### Exercise task
Reproduce precisely the lines between the start of the data below and the line with "hpipe('lighting_track', 'pale track", both included.

### Data lines

───

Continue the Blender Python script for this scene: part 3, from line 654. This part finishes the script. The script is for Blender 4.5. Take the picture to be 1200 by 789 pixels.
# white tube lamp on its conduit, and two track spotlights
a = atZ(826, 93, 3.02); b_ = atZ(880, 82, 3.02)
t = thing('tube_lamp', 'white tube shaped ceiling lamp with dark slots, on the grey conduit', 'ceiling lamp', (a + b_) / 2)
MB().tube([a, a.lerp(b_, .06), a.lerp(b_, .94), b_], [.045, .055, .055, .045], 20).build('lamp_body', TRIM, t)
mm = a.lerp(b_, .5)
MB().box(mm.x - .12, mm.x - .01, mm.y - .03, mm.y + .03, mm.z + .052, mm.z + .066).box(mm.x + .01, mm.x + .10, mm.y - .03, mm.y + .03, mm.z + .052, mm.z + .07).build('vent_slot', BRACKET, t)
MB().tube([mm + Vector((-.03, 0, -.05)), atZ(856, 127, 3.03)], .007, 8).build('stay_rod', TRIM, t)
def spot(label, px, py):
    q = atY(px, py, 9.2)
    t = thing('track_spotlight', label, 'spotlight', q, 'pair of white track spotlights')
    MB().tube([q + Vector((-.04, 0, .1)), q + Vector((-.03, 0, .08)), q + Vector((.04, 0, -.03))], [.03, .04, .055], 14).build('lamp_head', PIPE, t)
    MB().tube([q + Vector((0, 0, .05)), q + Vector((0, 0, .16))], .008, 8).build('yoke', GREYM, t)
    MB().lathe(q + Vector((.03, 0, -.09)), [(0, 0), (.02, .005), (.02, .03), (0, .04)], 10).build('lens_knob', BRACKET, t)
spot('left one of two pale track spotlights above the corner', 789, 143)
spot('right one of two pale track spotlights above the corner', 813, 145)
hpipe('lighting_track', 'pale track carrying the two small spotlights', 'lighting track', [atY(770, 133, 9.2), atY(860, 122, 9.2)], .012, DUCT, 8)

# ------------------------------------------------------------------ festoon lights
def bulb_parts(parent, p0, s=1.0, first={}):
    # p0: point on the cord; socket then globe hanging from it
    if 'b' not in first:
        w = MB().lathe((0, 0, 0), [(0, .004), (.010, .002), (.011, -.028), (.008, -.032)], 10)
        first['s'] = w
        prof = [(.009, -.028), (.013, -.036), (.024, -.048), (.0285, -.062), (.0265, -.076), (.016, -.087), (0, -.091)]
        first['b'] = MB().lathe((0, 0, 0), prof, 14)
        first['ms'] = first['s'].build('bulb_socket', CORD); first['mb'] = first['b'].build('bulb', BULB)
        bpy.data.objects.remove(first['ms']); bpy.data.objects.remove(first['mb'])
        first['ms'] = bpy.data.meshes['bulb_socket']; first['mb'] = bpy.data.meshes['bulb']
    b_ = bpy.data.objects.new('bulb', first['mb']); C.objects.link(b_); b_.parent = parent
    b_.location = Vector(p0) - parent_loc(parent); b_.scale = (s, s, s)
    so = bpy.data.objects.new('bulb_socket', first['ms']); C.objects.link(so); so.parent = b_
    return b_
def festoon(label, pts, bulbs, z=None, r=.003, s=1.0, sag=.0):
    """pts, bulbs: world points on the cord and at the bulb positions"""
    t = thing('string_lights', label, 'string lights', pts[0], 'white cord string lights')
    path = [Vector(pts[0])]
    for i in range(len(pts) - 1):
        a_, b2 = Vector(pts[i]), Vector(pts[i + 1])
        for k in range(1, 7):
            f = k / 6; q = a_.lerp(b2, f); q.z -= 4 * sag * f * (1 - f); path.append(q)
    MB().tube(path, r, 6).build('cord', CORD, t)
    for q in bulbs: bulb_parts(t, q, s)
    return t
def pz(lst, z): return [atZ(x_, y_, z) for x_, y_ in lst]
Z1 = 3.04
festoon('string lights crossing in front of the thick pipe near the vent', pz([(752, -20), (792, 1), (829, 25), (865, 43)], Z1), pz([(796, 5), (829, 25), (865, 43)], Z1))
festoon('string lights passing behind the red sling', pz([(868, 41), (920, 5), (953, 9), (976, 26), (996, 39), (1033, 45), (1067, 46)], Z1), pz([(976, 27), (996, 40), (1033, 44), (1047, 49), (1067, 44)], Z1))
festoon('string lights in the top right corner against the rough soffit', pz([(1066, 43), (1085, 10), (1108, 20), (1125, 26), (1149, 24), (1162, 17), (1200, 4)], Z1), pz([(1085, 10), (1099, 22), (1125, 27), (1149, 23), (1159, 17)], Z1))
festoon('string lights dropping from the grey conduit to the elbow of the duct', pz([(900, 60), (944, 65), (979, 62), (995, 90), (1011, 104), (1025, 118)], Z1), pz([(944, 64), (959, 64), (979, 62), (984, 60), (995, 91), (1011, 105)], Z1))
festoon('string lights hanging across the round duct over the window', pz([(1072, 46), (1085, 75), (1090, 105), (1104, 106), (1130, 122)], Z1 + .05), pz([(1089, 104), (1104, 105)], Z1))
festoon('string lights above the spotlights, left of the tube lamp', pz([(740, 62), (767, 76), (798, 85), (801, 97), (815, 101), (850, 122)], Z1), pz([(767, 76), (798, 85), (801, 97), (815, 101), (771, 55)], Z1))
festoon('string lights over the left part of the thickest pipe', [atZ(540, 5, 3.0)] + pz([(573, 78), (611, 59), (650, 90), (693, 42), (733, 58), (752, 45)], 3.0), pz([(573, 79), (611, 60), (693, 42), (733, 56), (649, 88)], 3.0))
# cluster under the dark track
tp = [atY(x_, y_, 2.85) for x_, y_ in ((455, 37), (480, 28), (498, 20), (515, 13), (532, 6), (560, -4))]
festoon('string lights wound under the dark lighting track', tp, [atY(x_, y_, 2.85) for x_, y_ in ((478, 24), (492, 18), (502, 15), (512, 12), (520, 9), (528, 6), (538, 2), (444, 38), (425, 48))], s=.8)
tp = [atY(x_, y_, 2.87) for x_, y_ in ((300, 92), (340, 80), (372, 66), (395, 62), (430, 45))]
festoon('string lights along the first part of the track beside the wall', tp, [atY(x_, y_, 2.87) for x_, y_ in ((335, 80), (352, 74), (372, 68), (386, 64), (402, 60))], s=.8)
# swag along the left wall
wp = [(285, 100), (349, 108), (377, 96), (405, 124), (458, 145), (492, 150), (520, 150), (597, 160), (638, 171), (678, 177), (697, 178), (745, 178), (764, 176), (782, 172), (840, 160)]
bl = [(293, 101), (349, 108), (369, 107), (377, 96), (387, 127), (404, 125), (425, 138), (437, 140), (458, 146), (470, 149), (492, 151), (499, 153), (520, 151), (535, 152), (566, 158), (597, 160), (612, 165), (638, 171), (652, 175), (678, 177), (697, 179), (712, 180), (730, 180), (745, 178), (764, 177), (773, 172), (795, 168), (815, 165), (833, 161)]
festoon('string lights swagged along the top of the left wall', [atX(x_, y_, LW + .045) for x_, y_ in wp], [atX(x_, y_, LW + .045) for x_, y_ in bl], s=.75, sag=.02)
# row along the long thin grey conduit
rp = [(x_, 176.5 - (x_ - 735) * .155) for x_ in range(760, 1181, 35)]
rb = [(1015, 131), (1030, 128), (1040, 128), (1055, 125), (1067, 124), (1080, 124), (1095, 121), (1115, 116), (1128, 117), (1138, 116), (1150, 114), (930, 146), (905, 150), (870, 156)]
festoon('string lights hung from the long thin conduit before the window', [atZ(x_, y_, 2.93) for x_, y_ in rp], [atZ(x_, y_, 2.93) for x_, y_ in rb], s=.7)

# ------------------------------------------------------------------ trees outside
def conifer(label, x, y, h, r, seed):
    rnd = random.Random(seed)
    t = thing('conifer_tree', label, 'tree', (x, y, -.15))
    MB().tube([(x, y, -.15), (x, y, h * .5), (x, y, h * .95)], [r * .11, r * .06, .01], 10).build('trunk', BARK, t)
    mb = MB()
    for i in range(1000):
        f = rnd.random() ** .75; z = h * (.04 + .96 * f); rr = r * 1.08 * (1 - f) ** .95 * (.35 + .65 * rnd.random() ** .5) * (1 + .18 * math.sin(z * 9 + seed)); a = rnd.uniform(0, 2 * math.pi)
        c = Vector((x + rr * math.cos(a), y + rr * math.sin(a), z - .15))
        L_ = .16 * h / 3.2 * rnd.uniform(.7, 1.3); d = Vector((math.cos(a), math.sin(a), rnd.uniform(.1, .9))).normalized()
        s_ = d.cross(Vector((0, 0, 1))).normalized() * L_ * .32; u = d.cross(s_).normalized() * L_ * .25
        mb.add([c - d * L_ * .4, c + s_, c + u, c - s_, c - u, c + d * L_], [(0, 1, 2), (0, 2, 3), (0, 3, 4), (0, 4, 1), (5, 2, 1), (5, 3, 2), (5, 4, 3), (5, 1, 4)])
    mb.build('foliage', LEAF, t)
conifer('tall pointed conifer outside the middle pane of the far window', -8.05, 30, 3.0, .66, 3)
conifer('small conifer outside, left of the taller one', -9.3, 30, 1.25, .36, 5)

───

### Exercise answer
Continue the Blender Python script for this scene: part 3, from line 654. This part finishes the script. The script is for Blender 4.5. Take the picture to be 1200 by 789 pixels.
# white tube lamp on its conduit, and two track spotlights
a = atZ(826, 93, 3.02); b_ = atZ(880, 82, 3.02)
t = thing('tube_lamp', 'white tube shaped ceiling lamp with dark slots, on the grey conduit', 'ceiling lamp', (a + b_) / 2)
MB().tube([a, a.lerp(b_, .06), a.lerp(b_, .94), b_], [.045, .055, .055, .045], 20).build('lamp_body', TRIM, t)
mm = a.lerp(b_, .5)
MB().box(mm.x - .12, mm.x - .01, mm.y - .03, mm.y + .03, mm.z + .052, mm.z + .066).box(mm.x + .01, mm.x + .10, mm.y - .03, mm.y + .03, mm.z + .052, mm.z + .07).build('vent_slot', BRACKET, t)
MB().tube([mm + Vector((-.03, 0, -.05)), atZ(856, 127, 3.03)], .007, 8).build('stay_rod', TRIM, t)
def spot(label, px, py):
    q = atY(px, py, 9.2)
    t = thing('track_spotlight', label, 'spotlight', q, 'pair of white track spotlights')
    MB().tube([q + Vector((-.04, 0, .1)), q + Vector((-.03, 0, .08)), q + Vector((.04, 0, -.03))], [.03, .04, .055], 14).build('lamp_head', PIPE, t)
    MB().tube([q + Vector((0, 0, .05)), q + Vector((0, 0, .16))], .008, 8).build('yoke', GREYM, t)
    MB().lathe(q + Vector((.03, 0, -.09)), [(0, 0), (.02, .005), (.02, .03), (0, .04)], 10).build('lens_knob', BRACKET, t)
spot('left one of two pale track spotlights above the corner', 789, 143)
spot('right one of two pale track spotlights above the corner', 813, 145)
hpipe('lighting_track', 'pale track carrying the two small spotlights', 'lighting track', [atY(770, 133, 9.2), atY(860, 122, 9.2)], .012, DUCT, 8)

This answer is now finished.